Scenes as source code
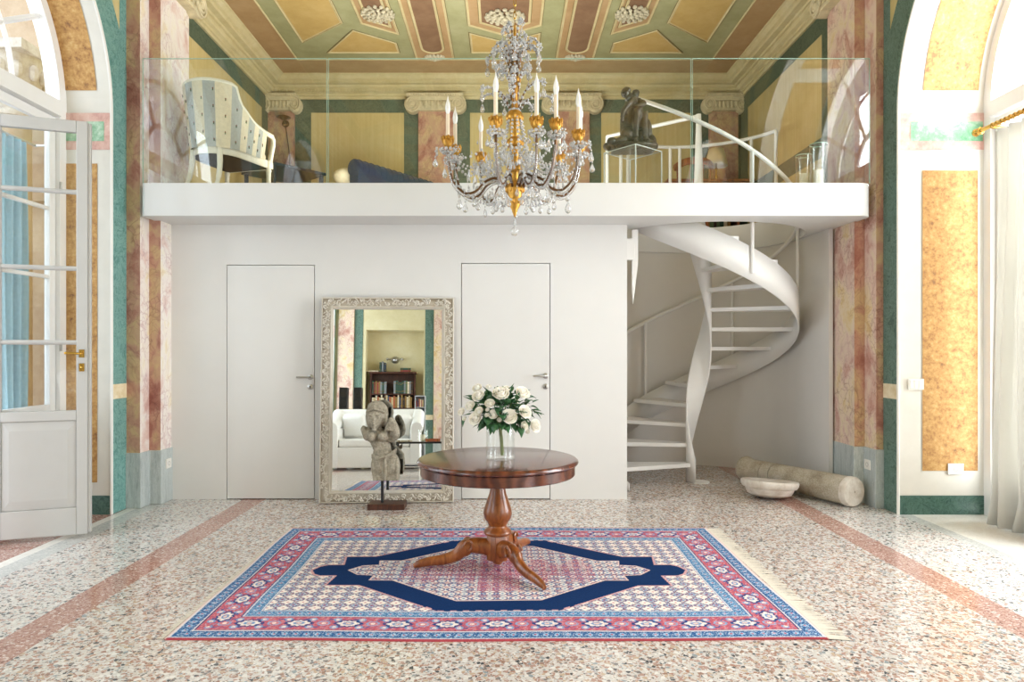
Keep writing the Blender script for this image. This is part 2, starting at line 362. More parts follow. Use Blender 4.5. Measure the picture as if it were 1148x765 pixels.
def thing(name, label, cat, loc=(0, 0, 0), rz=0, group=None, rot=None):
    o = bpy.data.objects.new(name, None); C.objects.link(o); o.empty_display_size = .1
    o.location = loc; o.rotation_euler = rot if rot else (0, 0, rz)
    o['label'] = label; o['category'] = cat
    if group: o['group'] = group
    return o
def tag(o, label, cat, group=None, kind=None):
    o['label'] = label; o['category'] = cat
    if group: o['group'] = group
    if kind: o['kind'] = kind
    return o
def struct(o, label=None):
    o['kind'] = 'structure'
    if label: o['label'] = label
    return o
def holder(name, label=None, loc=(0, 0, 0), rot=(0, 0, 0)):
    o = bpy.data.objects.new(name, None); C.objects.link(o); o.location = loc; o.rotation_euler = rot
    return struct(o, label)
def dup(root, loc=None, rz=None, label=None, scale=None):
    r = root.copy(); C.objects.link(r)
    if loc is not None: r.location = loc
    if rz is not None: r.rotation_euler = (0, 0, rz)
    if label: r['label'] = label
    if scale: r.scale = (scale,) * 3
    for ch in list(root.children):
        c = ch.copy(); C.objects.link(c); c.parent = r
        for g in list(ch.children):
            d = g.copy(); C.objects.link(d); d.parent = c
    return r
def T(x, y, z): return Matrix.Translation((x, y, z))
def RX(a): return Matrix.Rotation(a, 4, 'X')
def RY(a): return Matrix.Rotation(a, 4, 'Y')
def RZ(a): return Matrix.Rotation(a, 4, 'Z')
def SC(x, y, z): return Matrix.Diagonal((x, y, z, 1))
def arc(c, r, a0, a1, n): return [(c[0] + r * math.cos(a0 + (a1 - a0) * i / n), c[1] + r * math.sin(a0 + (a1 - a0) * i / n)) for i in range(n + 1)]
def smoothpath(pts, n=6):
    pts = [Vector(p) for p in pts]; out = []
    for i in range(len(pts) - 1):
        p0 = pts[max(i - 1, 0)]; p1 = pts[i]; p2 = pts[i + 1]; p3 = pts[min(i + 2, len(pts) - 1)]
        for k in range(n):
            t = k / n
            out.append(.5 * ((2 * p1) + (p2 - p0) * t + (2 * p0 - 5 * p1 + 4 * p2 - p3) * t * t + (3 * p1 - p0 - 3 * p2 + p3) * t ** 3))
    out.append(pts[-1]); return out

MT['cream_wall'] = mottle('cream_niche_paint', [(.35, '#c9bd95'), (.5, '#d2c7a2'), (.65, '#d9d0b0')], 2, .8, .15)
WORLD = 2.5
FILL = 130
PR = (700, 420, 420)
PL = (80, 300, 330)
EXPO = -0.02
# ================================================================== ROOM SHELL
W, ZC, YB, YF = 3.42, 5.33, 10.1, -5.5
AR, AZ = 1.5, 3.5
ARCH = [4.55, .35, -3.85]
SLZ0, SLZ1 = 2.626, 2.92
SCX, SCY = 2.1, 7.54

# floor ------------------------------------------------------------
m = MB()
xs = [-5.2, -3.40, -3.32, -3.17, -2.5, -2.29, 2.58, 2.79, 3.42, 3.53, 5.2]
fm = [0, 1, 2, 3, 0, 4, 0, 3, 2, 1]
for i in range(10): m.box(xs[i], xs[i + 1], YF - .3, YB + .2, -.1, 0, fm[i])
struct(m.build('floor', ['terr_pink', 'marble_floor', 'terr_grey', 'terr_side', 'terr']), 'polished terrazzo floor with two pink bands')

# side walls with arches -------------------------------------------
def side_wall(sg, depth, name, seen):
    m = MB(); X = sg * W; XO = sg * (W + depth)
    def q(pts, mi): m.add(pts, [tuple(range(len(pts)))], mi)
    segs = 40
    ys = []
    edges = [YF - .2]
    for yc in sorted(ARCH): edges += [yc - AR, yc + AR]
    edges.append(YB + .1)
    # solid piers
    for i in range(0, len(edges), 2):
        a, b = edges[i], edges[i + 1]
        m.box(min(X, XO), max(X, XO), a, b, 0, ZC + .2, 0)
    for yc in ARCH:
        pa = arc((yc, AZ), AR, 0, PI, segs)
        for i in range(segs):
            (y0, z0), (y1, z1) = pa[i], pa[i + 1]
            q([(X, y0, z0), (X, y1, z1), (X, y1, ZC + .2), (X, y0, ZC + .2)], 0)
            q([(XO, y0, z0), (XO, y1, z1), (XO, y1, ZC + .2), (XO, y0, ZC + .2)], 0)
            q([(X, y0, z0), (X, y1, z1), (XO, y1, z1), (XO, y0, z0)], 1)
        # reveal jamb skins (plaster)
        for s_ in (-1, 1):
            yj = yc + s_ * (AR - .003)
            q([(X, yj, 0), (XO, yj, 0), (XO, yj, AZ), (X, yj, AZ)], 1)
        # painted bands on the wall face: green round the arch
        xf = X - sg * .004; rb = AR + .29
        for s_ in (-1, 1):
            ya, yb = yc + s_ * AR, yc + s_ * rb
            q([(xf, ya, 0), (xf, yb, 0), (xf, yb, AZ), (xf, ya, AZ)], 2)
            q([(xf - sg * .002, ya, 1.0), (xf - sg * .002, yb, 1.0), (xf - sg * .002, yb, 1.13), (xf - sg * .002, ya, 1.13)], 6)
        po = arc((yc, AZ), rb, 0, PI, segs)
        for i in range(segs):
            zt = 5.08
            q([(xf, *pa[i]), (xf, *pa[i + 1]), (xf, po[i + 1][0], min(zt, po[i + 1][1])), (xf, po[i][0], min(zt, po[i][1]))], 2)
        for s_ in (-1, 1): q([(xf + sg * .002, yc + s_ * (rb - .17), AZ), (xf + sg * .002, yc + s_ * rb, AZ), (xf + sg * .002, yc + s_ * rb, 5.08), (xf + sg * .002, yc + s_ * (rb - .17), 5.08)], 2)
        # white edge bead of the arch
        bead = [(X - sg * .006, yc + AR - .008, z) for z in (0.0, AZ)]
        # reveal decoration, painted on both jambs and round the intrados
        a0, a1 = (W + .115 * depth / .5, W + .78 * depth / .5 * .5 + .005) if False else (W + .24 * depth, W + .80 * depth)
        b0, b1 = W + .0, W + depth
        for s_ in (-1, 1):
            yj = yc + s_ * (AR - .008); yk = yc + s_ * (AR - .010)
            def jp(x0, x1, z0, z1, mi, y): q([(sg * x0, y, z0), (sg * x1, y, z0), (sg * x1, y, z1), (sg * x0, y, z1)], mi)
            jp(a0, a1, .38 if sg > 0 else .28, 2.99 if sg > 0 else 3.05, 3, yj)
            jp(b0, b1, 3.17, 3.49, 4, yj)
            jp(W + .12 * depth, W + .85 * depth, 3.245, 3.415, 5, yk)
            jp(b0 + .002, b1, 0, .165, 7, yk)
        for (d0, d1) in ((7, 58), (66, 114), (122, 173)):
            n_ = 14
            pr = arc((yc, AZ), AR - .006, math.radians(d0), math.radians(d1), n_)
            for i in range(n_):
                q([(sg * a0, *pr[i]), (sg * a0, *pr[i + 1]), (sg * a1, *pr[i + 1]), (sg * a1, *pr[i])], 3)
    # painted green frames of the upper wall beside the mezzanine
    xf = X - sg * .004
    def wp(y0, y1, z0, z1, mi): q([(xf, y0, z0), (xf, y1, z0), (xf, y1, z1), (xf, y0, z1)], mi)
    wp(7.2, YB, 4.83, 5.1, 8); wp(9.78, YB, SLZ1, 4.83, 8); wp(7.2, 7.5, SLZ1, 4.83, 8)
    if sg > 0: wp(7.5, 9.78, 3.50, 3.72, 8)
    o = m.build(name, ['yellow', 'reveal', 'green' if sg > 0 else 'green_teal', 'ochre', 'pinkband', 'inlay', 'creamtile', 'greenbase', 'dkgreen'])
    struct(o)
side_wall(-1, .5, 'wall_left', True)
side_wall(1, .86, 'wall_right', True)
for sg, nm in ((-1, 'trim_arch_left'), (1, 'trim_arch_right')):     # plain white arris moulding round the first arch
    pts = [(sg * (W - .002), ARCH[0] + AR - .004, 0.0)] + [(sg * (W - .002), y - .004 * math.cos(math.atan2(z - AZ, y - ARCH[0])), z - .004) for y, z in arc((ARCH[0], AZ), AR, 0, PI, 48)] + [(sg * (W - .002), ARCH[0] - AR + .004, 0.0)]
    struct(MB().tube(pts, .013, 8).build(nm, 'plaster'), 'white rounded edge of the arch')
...
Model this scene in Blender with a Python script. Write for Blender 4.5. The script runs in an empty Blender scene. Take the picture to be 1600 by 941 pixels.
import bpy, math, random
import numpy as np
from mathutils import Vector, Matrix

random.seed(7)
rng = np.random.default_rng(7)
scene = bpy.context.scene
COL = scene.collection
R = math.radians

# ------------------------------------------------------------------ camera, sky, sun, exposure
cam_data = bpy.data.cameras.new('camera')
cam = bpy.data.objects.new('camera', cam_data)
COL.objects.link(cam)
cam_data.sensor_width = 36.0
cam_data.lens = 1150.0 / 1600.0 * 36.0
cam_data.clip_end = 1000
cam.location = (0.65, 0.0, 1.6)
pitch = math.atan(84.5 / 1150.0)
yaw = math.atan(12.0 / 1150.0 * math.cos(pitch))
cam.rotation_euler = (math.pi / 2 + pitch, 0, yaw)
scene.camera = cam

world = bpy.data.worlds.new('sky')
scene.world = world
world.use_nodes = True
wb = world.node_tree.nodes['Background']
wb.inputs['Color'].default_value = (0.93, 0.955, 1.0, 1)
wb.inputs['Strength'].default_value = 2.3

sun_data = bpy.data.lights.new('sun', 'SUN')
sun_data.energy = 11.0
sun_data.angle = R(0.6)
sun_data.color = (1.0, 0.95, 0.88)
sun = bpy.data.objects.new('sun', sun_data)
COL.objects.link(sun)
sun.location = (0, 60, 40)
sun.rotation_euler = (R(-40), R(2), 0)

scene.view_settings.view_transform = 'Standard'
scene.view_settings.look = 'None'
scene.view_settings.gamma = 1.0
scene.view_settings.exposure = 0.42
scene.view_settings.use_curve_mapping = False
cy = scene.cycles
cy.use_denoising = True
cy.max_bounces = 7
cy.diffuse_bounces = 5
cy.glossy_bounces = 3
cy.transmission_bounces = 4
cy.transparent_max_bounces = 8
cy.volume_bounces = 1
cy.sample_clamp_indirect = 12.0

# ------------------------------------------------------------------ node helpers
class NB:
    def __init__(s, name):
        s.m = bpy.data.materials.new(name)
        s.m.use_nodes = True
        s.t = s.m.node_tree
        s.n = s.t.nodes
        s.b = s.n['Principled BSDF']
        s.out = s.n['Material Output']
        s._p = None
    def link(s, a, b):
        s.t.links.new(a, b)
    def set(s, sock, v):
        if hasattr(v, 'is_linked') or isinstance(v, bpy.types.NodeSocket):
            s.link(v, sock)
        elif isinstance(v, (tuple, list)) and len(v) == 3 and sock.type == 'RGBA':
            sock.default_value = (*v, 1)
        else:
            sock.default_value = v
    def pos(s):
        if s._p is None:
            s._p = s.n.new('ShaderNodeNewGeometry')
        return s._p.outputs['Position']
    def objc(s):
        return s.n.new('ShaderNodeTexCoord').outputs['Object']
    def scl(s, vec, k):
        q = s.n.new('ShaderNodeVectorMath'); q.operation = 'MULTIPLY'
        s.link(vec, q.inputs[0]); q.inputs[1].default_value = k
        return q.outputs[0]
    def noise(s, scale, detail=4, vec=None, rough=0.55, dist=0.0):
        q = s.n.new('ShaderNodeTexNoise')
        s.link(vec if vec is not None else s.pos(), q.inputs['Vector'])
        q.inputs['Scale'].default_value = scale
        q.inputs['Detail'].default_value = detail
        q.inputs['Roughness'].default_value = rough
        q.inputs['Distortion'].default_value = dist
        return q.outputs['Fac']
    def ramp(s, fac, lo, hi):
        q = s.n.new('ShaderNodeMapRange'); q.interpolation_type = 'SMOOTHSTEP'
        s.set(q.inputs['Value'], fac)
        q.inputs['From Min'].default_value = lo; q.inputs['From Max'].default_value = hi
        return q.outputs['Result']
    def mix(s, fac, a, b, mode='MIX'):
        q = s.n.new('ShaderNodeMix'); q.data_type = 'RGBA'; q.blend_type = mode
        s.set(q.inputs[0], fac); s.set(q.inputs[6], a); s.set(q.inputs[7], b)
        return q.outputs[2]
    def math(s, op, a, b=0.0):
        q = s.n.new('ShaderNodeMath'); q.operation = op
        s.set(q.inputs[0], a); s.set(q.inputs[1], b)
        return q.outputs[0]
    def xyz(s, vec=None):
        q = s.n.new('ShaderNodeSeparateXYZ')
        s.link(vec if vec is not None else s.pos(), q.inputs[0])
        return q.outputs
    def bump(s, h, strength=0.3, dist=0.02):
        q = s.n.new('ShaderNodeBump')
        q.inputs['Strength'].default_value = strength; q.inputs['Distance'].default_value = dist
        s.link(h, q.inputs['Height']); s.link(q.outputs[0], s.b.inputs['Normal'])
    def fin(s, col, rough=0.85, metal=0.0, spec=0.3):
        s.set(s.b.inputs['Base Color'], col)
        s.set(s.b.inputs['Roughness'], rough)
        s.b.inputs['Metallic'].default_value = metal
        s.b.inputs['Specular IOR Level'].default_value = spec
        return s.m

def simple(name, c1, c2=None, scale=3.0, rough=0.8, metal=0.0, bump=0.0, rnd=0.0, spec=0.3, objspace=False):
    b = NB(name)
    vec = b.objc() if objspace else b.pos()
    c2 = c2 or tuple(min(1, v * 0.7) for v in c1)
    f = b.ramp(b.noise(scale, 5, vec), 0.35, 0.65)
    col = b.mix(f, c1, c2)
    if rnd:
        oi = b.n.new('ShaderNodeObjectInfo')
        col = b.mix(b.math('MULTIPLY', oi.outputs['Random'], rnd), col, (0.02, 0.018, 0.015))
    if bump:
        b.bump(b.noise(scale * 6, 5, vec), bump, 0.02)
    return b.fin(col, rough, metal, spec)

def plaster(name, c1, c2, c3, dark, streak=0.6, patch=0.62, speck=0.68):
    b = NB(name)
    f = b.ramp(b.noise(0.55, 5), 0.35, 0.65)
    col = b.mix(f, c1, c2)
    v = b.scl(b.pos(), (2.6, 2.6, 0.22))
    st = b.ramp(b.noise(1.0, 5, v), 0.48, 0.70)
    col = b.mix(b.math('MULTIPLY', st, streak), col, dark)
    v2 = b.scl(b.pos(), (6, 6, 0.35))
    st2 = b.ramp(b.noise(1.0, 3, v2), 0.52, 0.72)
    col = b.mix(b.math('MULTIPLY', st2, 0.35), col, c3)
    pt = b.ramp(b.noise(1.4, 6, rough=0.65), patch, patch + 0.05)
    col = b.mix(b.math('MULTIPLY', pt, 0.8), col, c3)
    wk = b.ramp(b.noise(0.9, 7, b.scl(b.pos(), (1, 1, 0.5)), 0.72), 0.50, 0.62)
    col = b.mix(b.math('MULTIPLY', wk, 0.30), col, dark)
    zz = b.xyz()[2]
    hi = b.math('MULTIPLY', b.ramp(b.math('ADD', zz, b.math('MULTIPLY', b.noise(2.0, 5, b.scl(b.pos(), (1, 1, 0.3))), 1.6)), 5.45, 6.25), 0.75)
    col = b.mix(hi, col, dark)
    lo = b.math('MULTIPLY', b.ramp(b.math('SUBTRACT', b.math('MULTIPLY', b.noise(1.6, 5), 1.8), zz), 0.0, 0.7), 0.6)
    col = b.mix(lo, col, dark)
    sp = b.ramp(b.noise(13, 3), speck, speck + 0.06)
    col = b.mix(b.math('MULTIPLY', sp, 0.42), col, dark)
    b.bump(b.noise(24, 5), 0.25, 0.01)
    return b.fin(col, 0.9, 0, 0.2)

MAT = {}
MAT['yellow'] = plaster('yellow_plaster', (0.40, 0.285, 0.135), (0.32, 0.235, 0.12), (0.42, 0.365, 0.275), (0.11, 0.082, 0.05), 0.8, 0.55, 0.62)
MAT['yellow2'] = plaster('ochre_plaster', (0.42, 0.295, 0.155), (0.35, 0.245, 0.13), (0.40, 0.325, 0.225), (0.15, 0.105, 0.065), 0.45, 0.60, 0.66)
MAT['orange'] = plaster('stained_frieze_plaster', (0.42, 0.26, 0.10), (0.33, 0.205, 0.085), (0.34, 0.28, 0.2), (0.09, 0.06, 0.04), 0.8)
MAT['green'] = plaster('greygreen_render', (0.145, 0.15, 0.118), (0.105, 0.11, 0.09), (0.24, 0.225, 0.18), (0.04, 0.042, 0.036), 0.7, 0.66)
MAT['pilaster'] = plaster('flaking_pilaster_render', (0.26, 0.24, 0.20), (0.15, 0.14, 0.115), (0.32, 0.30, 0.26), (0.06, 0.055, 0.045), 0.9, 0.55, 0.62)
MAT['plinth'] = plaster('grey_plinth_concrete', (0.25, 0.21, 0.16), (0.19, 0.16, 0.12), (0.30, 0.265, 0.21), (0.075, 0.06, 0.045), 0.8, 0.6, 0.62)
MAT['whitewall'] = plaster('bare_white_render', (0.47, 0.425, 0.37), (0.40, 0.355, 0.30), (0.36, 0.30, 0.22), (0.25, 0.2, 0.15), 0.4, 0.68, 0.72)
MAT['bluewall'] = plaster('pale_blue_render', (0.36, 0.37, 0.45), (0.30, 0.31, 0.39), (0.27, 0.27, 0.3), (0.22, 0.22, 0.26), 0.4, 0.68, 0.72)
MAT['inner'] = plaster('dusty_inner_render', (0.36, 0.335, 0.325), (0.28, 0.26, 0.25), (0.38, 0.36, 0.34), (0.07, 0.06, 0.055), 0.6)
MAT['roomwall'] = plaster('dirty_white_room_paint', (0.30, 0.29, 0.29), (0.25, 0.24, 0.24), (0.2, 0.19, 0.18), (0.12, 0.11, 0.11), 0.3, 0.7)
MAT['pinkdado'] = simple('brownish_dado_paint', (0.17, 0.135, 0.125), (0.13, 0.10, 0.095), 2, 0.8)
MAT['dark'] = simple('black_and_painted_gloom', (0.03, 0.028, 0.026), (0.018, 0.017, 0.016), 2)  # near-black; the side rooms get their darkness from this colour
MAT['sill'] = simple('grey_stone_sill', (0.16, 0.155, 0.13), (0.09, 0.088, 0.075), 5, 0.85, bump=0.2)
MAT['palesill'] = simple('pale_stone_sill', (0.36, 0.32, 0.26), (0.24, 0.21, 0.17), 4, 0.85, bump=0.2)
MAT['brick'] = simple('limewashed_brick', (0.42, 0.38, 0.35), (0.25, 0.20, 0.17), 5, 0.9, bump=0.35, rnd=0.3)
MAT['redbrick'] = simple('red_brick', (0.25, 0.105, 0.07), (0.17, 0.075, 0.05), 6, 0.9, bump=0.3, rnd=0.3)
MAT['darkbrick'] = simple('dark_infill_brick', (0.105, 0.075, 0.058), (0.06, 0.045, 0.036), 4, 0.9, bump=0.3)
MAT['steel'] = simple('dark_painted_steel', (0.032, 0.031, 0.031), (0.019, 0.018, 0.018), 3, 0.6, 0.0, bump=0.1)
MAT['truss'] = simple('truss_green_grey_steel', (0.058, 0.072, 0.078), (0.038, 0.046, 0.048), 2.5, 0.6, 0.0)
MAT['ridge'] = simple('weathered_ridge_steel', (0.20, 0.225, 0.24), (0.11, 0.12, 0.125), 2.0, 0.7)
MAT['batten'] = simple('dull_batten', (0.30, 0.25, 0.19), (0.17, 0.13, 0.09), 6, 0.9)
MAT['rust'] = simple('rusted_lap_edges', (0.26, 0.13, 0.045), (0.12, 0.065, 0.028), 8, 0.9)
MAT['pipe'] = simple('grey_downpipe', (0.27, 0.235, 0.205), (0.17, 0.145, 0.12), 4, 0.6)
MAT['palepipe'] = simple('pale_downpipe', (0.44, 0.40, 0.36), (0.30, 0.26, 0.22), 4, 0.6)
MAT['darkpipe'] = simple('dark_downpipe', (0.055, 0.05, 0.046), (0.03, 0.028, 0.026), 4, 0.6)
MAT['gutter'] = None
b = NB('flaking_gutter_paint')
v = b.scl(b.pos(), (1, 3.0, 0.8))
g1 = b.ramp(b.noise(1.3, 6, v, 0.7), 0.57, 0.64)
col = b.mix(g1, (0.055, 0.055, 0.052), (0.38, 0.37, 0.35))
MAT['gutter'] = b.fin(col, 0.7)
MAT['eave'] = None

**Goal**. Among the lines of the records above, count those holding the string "Blender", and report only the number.

**Answer for the task**. 2